Yes, it did enrich my life, just by the sheer beauty and excess of it.
7 out of 8 people found the following comment useful :-

Visually & artistically stunning, 30 May 2000
Author: Afracious from England
The film opens with a cornucopia of fascinating images, including many naked bodies. The are a lot of nude bodies on show in this film. Some swimming underwater, some prancing around liberally. Sir John Gielgud is the prominent figure and voice of the film. He tells us all about the books, and his daughter on an island where they both are located. The story isn't going to entrap many viewers, but the look of it all really needs to be watched. Greenaway opens image after image in the centre of each frame, and large books are opened. The front of a woman's body is removed to reveal all her internal organs. It really deserves to be seen just to look at it all. This film is very appealing to the eye.

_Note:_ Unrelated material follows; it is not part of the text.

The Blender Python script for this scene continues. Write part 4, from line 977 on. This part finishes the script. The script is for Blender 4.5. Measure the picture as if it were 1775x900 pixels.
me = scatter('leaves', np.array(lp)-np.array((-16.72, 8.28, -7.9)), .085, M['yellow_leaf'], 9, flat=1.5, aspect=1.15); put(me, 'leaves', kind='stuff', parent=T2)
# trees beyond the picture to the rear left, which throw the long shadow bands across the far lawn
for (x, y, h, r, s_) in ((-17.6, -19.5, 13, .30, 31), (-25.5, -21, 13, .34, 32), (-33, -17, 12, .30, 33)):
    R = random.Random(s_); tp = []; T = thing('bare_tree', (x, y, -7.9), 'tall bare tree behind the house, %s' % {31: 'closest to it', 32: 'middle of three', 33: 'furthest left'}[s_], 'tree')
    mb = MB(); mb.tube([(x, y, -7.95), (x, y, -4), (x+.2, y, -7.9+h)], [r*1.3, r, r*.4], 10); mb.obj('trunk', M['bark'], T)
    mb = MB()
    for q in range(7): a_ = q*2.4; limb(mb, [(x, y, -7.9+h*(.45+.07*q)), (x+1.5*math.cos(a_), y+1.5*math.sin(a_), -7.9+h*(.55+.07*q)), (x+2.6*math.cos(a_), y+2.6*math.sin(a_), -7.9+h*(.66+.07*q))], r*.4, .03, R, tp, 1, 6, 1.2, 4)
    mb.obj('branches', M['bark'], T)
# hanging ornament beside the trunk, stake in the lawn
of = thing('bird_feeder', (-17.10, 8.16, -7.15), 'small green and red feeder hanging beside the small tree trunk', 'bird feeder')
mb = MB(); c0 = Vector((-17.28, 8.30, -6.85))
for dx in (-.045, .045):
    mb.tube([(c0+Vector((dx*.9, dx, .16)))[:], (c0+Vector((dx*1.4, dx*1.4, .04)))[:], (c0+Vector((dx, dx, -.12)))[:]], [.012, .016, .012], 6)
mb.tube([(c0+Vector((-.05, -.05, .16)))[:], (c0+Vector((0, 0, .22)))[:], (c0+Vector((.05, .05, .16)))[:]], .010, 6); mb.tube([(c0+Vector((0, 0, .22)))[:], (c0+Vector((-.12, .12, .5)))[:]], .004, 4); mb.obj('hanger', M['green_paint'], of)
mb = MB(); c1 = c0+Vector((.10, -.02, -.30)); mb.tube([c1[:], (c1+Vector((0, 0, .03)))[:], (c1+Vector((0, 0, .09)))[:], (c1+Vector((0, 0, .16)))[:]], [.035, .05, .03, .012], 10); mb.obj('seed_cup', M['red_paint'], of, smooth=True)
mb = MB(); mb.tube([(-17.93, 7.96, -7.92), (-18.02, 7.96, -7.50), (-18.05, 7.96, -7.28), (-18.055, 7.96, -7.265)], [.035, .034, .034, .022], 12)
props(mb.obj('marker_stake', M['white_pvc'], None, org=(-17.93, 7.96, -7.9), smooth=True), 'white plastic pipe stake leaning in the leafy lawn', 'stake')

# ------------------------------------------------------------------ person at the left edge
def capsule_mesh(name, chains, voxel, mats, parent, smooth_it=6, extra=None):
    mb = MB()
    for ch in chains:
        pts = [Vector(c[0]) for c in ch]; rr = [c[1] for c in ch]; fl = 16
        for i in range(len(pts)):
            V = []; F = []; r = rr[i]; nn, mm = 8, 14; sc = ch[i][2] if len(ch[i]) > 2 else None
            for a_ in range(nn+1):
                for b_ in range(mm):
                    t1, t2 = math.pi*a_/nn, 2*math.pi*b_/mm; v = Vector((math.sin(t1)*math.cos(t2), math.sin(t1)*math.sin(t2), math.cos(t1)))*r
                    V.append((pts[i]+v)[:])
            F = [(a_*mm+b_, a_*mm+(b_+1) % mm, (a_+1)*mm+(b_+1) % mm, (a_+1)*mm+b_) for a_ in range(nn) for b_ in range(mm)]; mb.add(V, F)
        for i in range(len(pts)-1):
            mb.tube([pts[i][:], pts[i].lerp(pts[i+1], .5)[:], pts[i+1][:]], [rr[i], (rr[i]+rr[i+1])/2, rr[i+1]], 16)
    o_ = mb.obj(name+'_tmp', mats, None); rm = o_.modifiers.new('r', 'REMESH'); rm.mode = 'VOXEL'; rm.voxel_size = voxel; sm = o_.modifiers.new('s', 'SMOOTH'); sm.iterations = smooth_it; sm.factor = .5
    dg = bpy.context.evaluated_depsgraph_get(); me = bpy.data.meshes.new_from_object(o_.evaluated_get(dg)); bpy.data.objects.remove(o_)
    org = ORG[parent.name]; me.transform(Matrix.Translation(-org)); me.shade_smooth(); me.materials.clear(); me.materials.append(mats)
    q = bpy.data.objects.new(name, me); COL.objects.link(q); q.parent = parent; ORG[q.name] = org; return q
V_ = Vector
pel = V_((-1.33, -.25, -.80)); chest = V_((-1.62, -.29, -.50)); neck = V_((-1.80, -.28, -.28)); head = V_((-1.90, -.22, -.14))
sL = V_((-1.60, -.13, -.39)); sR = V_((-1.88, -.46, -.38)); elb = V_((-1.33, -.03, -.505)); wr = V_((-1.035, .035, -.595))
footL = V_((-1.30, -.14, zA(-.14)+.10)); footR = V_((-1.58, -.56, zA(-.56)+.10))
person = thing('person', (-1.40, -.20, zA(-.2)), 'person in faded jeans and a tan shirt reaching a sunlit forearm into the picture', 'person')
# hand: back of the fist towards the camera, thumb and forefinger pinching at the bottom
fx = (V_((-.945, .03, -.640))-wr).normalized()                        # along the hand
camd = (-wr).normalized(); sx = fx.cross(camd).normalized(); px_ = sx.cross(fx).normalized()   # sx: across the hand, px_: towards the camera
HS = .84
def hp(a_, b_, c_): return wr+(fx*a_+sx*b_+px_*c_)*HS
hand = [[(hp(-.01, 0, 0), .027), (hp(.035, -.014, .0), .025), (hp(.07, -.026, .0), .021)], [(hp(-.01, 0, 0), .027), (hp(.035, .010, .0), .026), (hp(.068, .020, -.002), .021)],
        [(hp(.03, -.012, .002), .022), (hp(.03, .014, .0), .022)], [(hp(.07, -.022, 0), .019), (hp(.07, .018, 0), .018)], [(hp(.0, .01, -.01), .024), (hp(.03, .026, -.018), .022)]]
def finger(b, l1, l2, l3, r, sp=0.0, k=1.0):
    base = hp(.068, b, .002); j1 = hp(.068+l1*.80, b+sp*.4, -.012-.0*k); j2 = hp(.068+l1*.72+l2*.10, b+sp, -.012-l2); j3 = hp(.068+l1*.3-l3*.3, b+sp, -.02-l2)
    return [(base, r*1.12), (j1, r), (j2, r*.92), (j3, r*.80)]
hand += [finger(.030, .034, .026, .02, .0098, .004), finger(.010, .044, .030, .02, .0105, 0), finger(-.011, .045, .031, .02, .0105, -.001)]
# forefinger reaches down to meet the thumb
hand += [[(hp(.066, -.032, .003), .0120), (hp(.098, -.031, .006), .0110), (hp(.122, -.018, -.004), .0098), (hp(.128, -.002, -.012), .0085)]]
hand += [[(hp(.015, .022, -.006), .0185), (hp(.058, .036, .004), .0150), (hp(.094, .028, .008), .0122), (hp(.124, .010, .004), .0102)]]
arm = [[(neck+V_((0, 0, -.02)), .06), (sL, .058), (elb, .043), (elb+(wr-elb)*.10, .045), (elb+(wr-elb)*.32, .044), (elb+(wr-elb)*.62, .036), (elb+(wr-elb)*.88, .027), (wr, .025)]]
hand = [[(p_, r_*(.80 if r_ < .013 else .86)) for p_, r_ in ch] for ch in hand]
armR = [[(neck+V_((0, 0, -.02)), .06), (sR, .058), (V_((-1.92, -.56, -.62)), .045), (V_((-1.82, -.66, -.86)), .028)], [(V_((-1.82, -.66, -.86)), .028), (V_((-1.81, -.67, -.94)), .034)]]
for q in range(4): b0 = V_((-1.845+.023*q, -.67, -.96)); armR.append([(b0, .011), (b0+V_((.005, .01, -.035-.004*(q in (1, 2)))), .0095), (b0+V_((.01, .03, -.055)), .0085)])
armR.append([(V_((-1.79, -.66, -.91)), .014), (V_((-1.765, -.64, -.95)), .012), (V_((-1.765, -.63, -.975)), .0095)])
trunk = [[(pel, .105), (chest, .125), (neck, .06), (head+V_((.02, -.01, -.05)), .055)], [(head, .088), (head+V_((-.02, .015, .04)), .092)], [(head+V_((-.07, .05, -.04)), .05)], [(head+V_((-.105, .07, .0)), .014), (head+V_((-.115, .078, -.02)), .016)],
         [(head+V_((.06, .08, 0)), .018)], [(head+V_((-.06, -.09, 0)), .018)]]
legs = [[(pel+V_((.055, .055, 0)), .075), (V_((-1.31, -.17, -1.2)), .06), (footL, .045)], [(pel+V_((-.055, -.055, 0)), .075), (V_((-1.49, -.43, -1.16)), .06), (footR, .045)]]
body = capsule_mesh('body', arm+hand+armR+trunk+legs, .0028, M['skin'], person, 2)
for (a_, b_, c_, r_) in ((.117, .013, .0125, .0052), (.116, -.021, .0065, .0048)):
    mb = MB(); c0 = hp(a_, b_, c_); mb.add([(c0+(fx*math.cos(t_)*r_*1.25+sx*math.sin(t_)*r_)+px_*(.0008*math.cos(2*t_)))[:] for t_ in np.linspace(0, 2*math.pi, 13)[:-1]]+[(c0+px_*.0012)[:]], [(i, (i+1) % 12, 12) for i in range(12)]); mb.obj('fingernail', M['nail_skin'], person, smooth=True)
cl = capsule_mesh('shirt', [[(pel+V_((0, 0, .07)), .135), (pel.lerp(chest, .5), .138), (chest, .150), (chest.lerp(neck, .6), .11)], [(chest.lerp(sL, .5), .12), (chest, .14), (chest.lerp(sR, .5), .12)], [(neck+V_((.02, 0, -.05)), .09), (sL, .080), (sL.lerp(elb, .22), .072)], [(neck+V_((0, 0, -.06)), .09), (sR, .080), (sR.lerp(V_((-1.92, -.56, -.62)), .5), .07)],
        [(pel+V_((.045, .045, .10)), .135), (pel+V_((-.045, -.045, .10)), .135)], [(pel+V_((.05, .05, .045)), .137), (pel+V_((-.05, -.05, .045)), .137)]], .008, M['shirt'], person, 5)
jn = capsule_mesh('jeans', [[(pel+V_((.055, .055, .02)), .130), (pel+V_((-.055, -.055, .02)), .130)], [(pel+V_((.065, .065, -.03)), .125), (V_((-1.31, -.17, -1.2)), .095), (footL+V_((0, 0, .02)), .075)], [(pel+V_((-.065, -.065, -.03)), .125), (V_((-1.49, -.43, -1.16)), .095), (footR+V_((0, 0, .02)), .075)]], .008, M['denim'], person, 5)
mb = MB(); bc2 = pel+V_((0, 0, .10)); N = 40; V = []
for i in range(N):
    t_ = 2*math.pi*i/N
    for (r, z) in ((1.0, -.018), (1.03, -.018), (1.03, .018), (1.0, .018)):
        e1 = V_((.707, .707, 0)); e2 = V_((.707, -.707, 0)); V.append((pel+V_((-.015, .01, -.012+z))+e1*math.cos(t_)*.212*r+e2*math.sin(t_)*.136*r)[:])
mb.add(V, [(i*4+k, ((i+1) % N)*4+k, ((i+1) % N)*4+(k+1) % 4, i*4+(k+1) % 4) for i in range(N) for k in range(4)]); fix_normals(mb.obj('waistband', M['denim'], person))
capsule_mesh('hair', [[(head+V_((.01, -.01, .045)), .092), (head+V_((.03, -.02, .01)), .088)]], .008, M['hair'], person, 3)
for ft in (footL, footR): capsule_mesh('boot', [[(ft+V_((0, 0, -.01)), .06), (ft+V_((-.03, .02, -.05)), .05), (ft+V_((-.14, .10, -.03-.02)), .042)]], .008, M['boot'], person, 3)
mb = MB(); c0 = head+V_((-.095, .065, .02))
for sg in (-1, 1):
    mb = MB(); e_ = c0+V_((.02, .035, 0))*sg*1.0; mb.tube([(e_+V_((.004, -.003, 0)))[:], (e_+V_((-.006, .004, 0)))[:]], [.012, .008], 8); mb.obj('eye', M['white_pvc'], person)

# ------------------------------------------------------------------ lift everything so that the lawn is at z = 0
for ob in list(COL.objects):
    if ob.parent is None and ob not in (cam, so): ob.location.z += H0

5 out of 6 people found the following comment useful :-

A notable work, but come prepared, 12 February 2001
Author: asu from somewhere else
I was absolutely in awe the first time I saw this film, but haven't really been able to sit through it again (its mainly the shoddy VHS I own), but I plan to give it the time it deserves. First off, I love Shakespeare, and I knew the Tempest fairly well before seeing this. I can imagine enjoying it fresh, but honestly, its main pts are for those familiar with the play. That said, Greenway has created a grand piece of artwork with this film. I love plot, I miss it often (and its often missing these days), but I equally enjoy works that don't use it or go beyond it. The visuals are lush, and Michael Nyman's score is fantastic...Prospero's Books is more experience than story, like a painting or a song.
Understandbly, Greenway is one of those filmmakers whose audience should be prepared for something different than the regular fare. I have a feeling my own attachment to the source material may be casting the film more glowingly than it deserves. The play has its flaws too, but for someone who takes the time it certainly rewards you well.
I'll comment on the nudity, very briefly. Sex, sensuality, and natural forms are three things that can be very differently perceived, and Prospero's Books deals with it in an adult (as in mature) manner, come that way and you'll be fine.
9 out of 14 people found the following comment useful :-
It's a ballet, 6 June 2004
Author: Scott Nickell from Dayton, OH
I found Prospero's Books fascinating, on many levels, but it wasn't until my second or third time watching it that I realized the "key" to unlocking this film: It's a ballet.
This film is essentially images and motion choreographed to music (this realization struck me during the opening credit sequence in one viewing). Now, it's an unusual ballet: The "music" includes the mellifluous recitation of "The Tempest" by Gielgud, and the choreography includes things like digital manipulation of images, and the images are heavily influenced by renaissance paintings, but I maintain that the film is, fundamentally, a ballet.
That means that you shouldn't really expect a clear expression of the story, any more than you would from any other ballet. What you should expect is a series of interesting images choreographed to music inspired by "The Tempest". As with any ballet, you can follow it if you're already familiar with the story, but otherwise, you should read the play in advance.
And, just a couple of things about some of the most common criticisms: The naked people? Think of them as invisible - they are visual symbolic representations of the "airy spirits" Prospero commands, his magic. The infamous pissing? Ariel p***ing on a model ship is just an obvious visual metaphor for Ariel creating a storm over the real ship.